The real divide between the regions is not the number of bids, but how the bids compare to contenders. Nothing confirms this better than the four boring regions: Great Lakes, Ohio Valley, Southeast, and Northwest. Other than the Northwest, these regions only have a bid apiece, but can you see anyone other than Michigan, Ohio State and Central Florida winning? Me neither.
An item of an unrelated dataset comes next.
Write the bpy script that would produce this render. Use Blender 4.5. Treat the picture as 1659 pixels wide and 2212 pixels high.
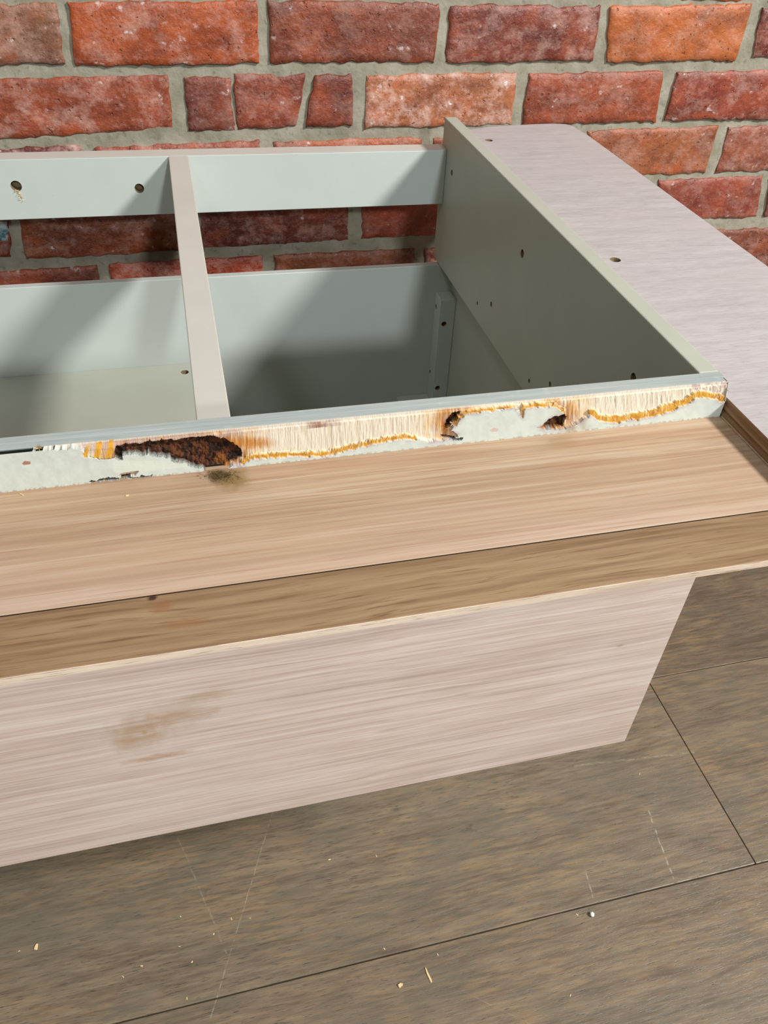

The exciting regions are the Atlantic Coast, New England, South Central, and Southwest. In the SW, UCSB and Stanford look like locks, but UCLA will have to do very, very good work to hold off UCSD and Davis. Big money says Texas and Colorado will play in the South Central finals, but Colorado State and Kansas is a toss up. Tufts stumbled at the NW Challenge and is looking to pick off Northeastern or Harvard. Don’t sleep on Dartmouth, though. Count those up and you’ve got four contenders for two spots in the Northeast. That brings us to the grandmamma of all these regions: the Atlantic Coast, where you’ll get Virginia v. North Carolina in the finals and game-to-go. I’d love to see this game live.
I give the Metro East and the North Central tweener status. So little is known about the ME teams that anything could happen. As for the North Central, I know they sent a stack of teams to Nationals last year and I know so many of those teams have major name recognition, but…none of those teams is close to where Carleton is right now.